Now Engku Rabiah is among at least 16 women experts in Malaysia and Indonesia helping to solve a shortage of industry talent.
“My initial interest wasn’t on Islamic banking or finance, I was doing more on child law,” Engku Rabiah, 43, said in London last month. “But when I was planning for my PhD, I couldn’t get a supervisor.”
While the Kuala Lumpur-based Islamic Financial Services Board estimates demand in the $1 trillion industry is increasing 15 percent a year, the need to certify Shariah-compliant products from boards of scholars is creating bottlenecks.

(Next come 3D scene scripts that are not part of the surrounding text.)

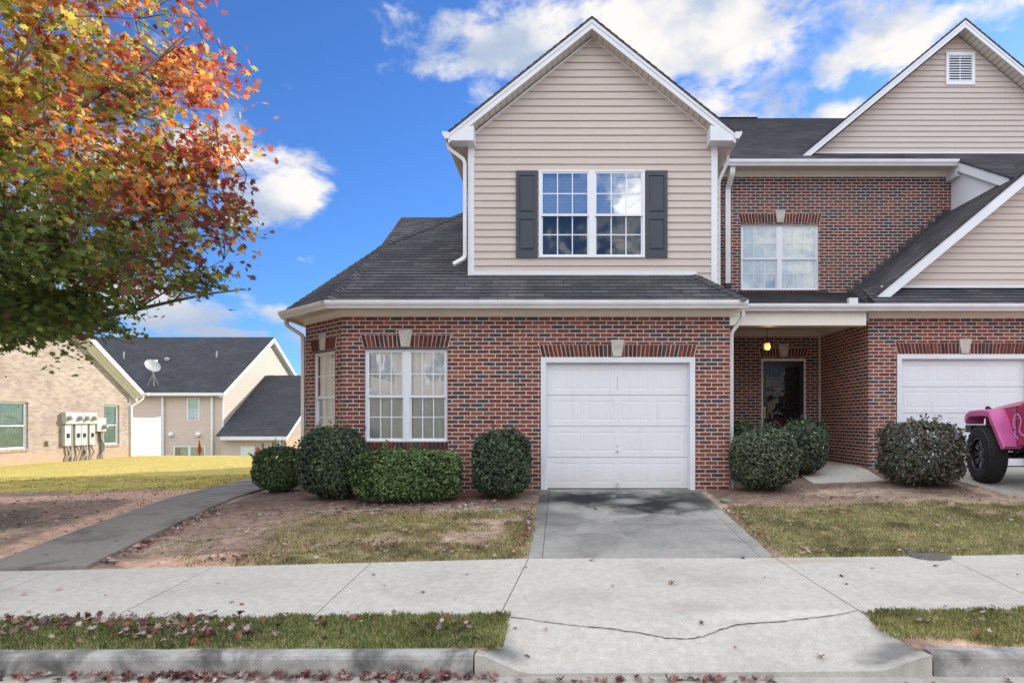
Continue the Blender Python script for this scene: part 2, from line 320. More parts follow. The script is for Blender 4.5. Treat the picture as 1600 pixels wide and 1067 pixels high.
# ------------------------------------------------------------------ building blocks
WL = {}
ZV = Vector((0, 0, 1))
class Fr:
    """a wall's own frame: a along the wall, b up, c outward"""
    def __init__(s, o, u, n): s.o = Vector(o); s.u = Vector(u).normalized(); s.n = Vector(n).normalized()
    def __call__(s, a, b, c=0): return s.o + s.u*a + ZV*b + s.n*c
def front(y): return Fr((0, y, 0), (1, 0, 0), (0, -1, 0))
def autouv(p, n):
    if abs(n.z) > .985: return [(q.x, q.y) for q in p]
    t = ZV.cross(n).normalized(); b = n.cross(t)
    return [(q.dot(t), q.dot(b)) for q in p]
class MB:
    def __init__(s): s.v = []; s.f = []; s.uv = []; s.col = []; s.mi = []; s.c = None; s.m = 0
    def poly(s, pts, uv=None):
        pts = [Vector(p) for p in pts]; k = len(s.v); s.v += pts; s.f.append(tuple(range(k, k+len(pts))))
        if uv is None:
            n = Vector((0, 0, 0))
            for i in range(len(pts)): n += pts[i].cross(pts[(i+1) % len(pts)])
            n = n.normalized() if n.length > 1e-12 else ZV
            uv = autouv(pts, n)
        s.uv.append(uv); s.col.append(s.c); s.mi.append(s.m)
    def box(s, x0, x1, y0, y1, z0, z1, F=None):
        P = (lambda a, b, c: Vector((a, b, c))) if F is None else (lambda a, b, c: F(a, c, b))
        # with F: x = along, y = outward, z = up
        c = [P(x, y, z) for z in (z0, z1) for y in (y0, y1) for x in (x0, x1)]
        fs = [(0, 1, 5, 4), (1, 3, 7, 5), (3, 2, 6, 7), (2, 0, 4, 6), (4, 5, 7, 6), (2, 3, 1, 0)]
        cen = sum(c, Vector())/8
        for f in fs:
            q = [c[i] for i in f]; n = (q[1]-q[0]).cross(q[2]-q[1])
            if n.dot(sum(q, Vector())/4-cen) < 0: q.reverse()
            s.poly(q)
    def prism(s, pts, d):
        """pts: planar 3D outline, d: extrusion vector"""
        pts = [Vector(p) for p in pts]; d = Vector(d); q = [p+d for p in pts]
        n = Vector()
        for i in range(len(pts)): n += pts[i].cross(pts[(i+1) % len(pts)])
        if n.dot(d) > 0: pts, q = pts[::-1], q[::-1]
        s.poly(pts); s.poly(q[::-1])
        for i in range(len(pts)):
            j = (i+1) % len(pts); s.poly([pts[i], q[i], q[j], pts[j]])
    def tube(s, path, r, seg=8, cap=True, flat=None, up=None):
        path = [Vector(p) for p in path]; n = len(path); rr = r if isinstance(r, (list, tuple)) else [r]*n
        rings = []; pn = None
        for i, p in enumerate(path):
            t = (path[min(i+1, n-1)]-path[max(i-1, 0)]).normalized()
            if pn is None:
                a = Vector(up) if up else (ZV if abs(t.z) < .9 else Vector((1, 0, 0))); pn = (a-t*a.dot(t)).normalized()
            else: pn = (pn-t*pn.dot(t)).normalized()
            bn = t.cross(pn); k = len(s.v)
            if flat:   # rectangular section
                a, b = flat
                s.v += [p+pn*x*a/2+bn*y*b/2 for x, y in ((1, 1), (-1, 1), (-1, -1), (1, -1))]; m = 4
            else:
                s.v += [p+(pn*math.cos(2*math.pi*j/seg)+bn*math.sin(2*math.pi*j/seg))*rr[i] for j in range(seg)]; m = seg
            rings.append(k)
        for i in range(n-1):
            for j in range(m):
                a, b = rings[i]+j, rings[i]+(j+1) % m; c, d = rings[i+1]+(j+1) % m, rings[i+1]+j
                s.f.append((a, b, c, d)); s.uv.append([(j/m, i), ((j+1)/m, i), ((j+1)/m, i+1), (j/m, i+1)]); s.col.append(s.c); s.mi.append(s.m)
        if cap:
            for k, rev in ((rings[0], True), (rings[-1], False)):
                f = list(range(k, k+m)); f = f[::-1] if rev else f
                s.f.append(tuple(f)); s.uv.append([(0, 0)]*m); s.col.append(s.c); s.mi.append(s.m)
    def lathe(s, prof, o, axis=(0, 0, 1), seg=20, cap=True):
        """prof: (radius, height) list along axis"""
        ax = Vector(axis).normalized(); a = Vector((1, 0, 0)) if abs(ax.x) < .9 else Vector((0, 1, 0))
        e = (a-ax*a.dot(ax)).normalized(); g = ax.cross(e); o = Vector(o); k = len(s.v)
        for r, h in prof:
            s.v += [o+ax*h+(e*math.cos(2*math.pi*j/seg)+g*math.sin(2*math.pi*j/seg))*r for j in range(seg)]
        for i in range(len(prof)-1):
            for j in range(seg):
                q = (k+i*seg+j, k+i*seg+(j+1) % seg, k+(i+1)*seg+(j+1) % seg, k+(i+1)*seg+j)
                s.f.append(q); s.uv.append([(j/seg, i), ((j+1)/seg, i), ((j+1)/seg, i+1), (j/seg, i+1)]); s.col.append(s.c); s.mi.append(s.m)
        for i, rv in ((0, True), (len(prof)-1, False)):
            if cap and prof[i][0] > 1e-5:
                f = [k+i*seg+j for j in range(seg)]; f = f[::-1] if rv else f
                s.f.append(tuple(f)); s.uv.append([(0, 0)]*seg); s.col.append(s.c); s.mi.append(s.m)
    def sweep(s, prof, path, out):
        """prof: (outward, up) closed outline; path: list of 3D; out: list of outward vectors at the points (mitred)"""
        k = len(s.v); m = len(prof)
        for p, o in zip(path, out):
            p = Vector(p); o = Vector(o); s.v += [p+o*a+ZV*b for a, b in prof]
        for i in range(len(path)-1):
            for j in range(m):
                q = (k+i*m+j, k+i*m+(j+1) % m, k+(i+1)*m+(j+1) % m, k+(i+1)*m+j)
                s.f.append(q); s.uv.append([(0, 0), (1, 0), (1, 1), (0, 1)]); s.col.append(s.c); s.mi.append(s.m)
        for i in (0, len(path)-1):
            s.f.append(tuple(k+i*m+j for j in range(m))); s.uv.append([(0, 0)]*m); s.col.append(s.c); s.mi.append(s.m)
    def build(s, name, mats, parent=None, bevel=0, smooth_=False, loc=None, local=False):
        me = bpy.data.meshes.new(name); me.from_pydata([tuple(v) for v in s.v], [], s.f)
        ul = me.uv_layers.new(name='UVMap'); flat = [c for u in s.uv for p in u for c in p]
        ul.data.foreach_set('uv', flat)
        if any(c is not None for c in s.col):
            at = me.attributes.new('fcol', 'FLOAT_COLOR', 'FACE')
            at.data.foreach_set('color', [x for c in s.col for x in (*(c or (.5, .5, .5)), 1)])
        for mt in (mats if isinstance(mats, (list, tuple)) else [mats]): me.materials.append(M[mt])
        if any(s.mi): me.polygons.foreach_set('material_index', s.mi)
        bm = bmesh.new(); bm.from_mesh(me); bmesh.ops.recalc_face_normals(bm, faces=bm.faces) if name in RECALC else None; bm.to_mesh(me); bm.free()
        if smooth_:
            me.polygons.foreach_set('use_smooth', [True]*len(me.polygons))
        o = bpy.data.objects.new(name, me); COL.objects.link(o)
        if smooth_:
            mm = o.modifiers.new('split', 'EDGE_SPLIT'); mm.split_angle = R(40)
        if bevel:
            md = o.modifiers.new('weld', 'WELD'); md.merge_threshold = .0005
            md = o.modifiers.new('bevel', 'BEVEL'); md.width = bevel; md.segments = 2; md.limit_method = 'ANGLE'; md.angle_limit = R(50)
        if parent is not None:
            o.parent = parent
            if not local: o.location = -WL.get(parent.name, Vector())
            WL[o.name] = Vector() if not local else WL.get(parent.name, Vector())
        elif loc is not None: o.location = loc; WL[o.name] = Vector(loc)
        return o
RECALC = {'gutter', 'downspout'}
def tag(o, label=None, cat=None, group=None, kind=None):
    if label: o['label'] = label
    if cat: o['category'] = cat
    if group: o['group'] = group
    if kind: o['kind'] = kind
    return o
def thing(name, loc, label, cat, group=None, rz=0):
    o = bpy.data.objects.new(name, None); COL.objects.link(o); o.location = loc; o.rotation_euler = (0, 0, rz); o.empty_display_size = .2
    WL[o.name] = Vector(loc); return tag(o, label, cat, group)
def copy_tree(o, parent=None):
    c = o.copy(); COL.objects.link(c)
    if parent: c.parent = parent
    for ch in list(o.children): copy_tree(ch, c)
    return c

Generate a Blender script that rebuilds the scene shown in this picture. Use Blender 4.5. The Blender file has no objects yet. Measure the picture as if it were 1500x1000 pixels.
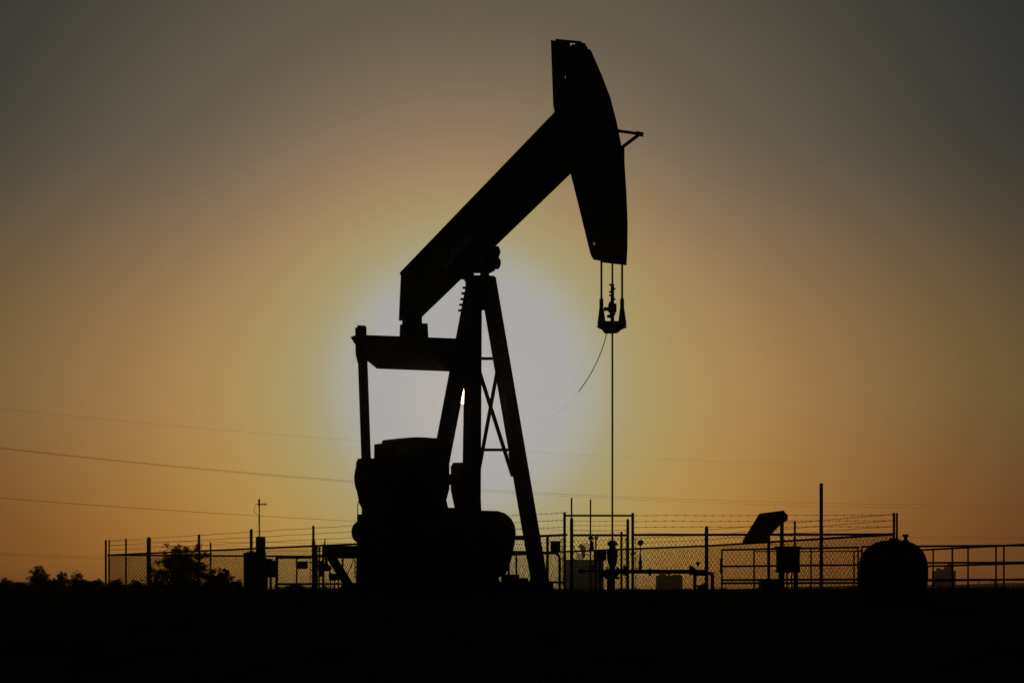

About 50,000 professionals will be needed globally over the next five to seven years to meet demand, Ishaq Bhatti, the director of Melbourne-based La Trobe University’s Islamic banking and finance program, said in December.
Malaysia’s Shariah Advisory Council has two female scholars on its 11-member board and Indonesia has six women on its panel of 35 experts.
There aren’t any female scholars in Islamic finance in the Middle East as women haven’t found opportunities in the male-dominated field, said Mohamad Nedal Alchaar, secretary general of the Accounting and Auditing Organization for Islamic Financial Institutions, in Manama, Bahrain.
“As the industry grows, women will have more opportunities to become Shariah scholars because necessity will trump gender biases‚“ said Omar Shaikh, a board member of the Islamic Finance Council UK, which runs the only global training program on conventional finance exclusively for scholars.
Malaysia is demonstrating that the best “are allowed to rise to the top,” whatever their gender, said Daud Vicary Abdullah, global Islamic finance leader at Deloitte Corporate Advisory Services in Kuala Lumpur.
Opening opportunities to women widens the talent pool and will help the industry “develop faster,” said Mulya Siregar, director of Islamic banking at Indonesia’s central bank.
There is a lack of talent in the Islamic finance industry, according to Sally Raj, country manager at Robert Walters Malaysia, part of London-based Robert Walters, a recruitment consultancy with 43 offices in 20 countries.
Higher salaries may be offered to executives with niche skills in the industry, especially those with work experience outside their home country, she said.
Engku Rabiah, who was appointed a scholar for Bank Muamalat Malaysia in 2001, has advised on eight Islamic bond sales worth about 200 million Malaysian ringgit ($66 million).
Sales of Malaysian ringgit denominated sukuk soared more than fourfold so far this year to 8.5 billion ringgit from 1.9 billion the year before, according to data compiled by Bloomberg.
Shariah law doesn’t forbid women from becoming scholars, Shaikh said. One of the most revered scholars was Prophet Muhammad’s wife Ayesha, he said. The only obstacles women face today, especially in the Middle East, are cultural and social, he said.
Twenty-two percent of women in the Middle East are employed, compared with 54 percent in Southeast Asia and the Pacific, according to November 2009 data from the International Labor Organization.
“Asia is a step ahead of us,” the AAOIFI’s Alchaar said.
Engku, who has seven children, said she wanted to see more woman in the Islamic finance industry.
“I’m not saying the male scholars are not concerned,” she said. “But perhaps there are things female scholars might be able to appreciate more.”